Why Evolutionary Innovation Is Not Failure

Evolutionary innovation is not a bad thing. I say again … evolutionary innovation does not mean we’re failing as an industry. Au contraire.

Not everything has to be a head-turner, game-changing release. Some things take time and require a subtle, iterative approach. This is especially true for innovations that impact the real users – not just AV and UC professionals.

Evolutionary innovation also offers key benefits. For example:

  • Evolutionary innovation provides stability and predictability – two things that instill confidence in buyers concerned about vendor risk.
  • Evolutionary innovation gives vendors time to focus on addressing specific customer needs and pain points, instead of having to complete one development sprint after another just to keep up with their competitors.
And these benefits are just the beginning.

The net is that evolutionary innovation may not be sexy, but it’s normal, and even healthy (in small and relatively short doses). Frankly, it’s also understandable given the current market situation.

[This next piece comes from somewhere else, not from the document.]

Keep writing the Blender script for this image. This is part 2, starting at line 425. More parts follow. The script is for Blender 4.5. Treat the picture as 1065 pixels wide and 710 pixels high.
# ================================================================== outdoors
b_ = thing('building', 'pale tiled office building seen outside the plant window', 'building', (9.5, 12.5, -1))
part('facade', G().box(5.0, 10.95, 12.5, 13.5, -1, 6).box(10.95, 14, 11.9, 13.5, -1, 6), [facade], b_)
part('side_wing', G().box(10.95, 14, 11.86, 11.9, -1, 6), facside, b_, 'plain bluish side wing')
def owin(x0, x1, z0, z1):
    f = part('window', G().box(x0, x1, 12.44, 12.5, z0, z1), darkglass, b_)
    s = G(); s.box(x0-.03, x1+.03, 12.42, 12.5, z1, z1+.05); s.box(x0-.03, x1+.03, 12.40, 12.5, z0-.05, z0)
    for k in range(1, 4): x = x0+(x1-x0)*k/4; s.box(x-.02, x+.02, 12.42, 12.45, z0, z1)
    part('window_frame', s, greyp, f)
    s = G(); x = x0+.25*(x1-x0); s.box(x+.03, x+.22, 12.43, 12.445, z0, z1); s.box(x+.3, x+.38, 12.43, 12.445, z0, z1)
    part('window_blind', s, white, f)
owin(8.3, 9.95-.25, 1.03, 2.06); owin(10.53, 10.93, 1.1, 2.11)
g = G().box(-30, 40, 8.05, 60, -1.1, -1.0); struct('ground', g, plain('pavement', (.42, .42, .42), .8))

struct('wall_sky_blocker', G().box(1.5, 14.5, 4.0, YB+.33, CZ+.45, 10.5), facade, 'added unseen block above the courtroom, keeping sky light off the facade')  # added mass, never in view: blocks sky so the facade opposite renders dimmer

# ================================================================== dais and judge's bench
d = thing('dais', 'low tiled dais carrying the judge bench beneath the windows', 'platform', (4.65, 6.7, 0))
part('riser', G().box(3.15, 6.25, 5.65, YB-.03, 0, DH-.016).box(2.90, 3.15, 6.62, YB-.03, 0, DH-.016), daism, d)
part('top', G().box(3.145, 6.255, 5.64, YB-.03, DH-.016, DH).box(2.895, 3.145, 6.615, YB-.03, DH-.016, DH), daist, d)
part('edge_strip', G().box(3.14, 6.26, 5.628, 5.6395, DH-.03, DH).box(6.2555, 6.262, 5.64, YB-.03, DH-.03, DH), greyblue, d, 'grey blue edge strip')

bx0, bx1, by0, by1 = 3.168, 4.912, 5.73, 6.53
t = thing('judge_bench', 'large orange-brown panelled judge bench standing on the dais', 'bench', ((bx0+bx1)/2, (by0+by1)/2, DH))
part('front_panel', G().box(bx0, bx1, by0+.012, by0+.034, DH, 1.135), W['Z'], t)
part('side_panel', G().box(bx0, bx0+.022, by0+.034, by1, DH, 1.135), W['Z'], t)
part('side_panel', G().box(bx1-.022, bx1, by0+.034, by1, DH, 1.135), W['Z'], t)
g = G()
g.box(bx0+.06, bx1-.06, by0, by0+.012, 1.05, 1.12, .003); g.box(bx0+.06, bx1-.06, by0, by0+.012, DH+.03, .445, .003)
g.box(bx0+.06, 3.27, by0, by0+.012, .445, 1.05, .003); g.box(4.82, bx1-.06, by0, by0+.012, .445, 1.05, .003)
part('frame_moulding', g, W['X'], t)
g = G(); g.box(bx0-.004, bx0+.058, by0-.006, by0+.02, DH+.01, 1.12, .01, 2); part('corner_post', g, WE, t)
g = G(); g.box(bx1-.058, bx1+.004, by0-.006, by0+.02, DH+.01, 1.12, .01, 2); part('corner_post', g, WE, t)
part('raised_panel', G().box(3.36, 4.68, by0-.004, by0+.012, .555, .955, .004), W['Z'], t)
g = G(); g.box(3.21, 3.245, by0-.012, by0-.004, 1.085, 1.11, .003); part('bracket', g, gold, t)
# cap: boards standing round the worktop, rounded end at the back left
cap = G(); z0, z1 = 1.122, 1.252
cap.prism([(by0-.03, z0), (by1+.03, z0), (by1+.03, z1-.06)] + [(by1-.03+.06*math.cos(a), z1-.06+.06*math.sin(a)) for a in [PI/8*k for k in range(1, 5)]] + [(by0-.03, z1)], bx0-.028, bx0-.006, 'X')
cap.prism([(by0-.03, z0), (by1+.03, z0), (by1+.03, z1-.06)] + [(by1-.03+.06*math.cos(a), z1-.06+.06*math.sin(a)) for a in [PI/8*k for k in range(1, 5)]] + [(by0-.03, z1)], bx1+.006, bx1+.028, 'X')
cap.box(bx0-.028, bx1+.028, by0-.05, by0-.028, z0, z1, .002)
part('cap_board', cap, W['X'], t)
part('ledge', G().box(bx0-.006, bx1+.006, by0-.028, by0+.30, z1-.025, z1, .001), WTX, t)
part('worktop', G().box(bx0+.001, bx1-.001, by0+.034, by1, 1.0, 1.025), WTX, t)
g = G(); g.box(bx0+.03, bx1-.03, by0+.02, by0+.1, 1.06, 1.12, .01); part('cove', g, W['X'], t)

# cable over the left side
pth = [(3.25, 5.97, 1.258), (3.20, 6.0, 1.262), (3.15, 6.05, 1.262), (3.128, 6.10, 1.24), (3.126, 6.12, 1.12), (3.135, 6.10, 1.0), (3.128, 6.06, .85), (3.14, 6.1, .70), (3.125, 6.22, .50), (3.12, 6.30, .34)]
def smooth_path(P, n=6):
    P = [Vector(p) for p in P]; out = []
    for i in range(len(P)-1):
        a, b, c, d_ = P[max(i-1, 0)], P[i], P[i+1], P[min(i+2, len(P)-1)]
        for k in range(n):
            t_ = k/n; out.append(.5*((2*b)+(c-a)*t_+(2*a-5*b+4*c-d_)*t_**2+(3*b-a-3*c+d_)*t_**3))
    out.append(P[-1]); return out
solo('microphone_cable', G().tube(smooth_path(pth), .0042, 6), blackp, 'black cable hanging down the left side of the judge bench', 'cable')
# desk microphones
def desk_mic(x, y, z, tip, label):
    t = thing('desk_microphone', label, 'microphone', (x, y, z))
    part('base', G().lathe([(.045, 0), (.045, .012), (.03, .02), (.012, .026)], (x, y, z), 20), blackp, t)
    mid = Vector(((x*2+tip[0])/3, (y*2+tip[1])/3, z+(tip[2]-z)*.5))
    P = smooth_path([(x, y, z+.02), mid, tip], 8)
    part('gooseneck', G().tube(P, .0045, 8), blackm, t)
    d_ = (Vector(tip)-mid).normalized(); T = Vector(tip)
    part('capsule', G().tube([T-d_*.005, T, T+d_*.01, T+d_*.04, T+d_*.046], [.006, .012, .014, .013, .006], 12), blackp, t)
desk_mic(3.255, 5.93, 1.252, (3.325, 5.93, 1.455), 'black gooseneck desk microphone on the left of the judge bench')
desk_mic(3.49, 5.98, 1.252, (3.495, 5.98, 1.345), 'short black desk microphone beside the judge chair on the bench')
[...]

What’s Next? The Future of Innovation in AV & Collaboration

So, when will we see the next wave of groundbreaking innovation? My bet is in the next 2-3 years, as the industry fully embraces AI, rethinks hybrid work, makes heads or tails out of meeting equity, and shifts from iteration to transformation.

[ Don’t worry – I’ll cover some of the interesting things I saw and heard at ISE over the next few weeks. ]

Until then, let’s make the most of this phase—refining, stabilizing, and setting the stage for the next wave of real innovation.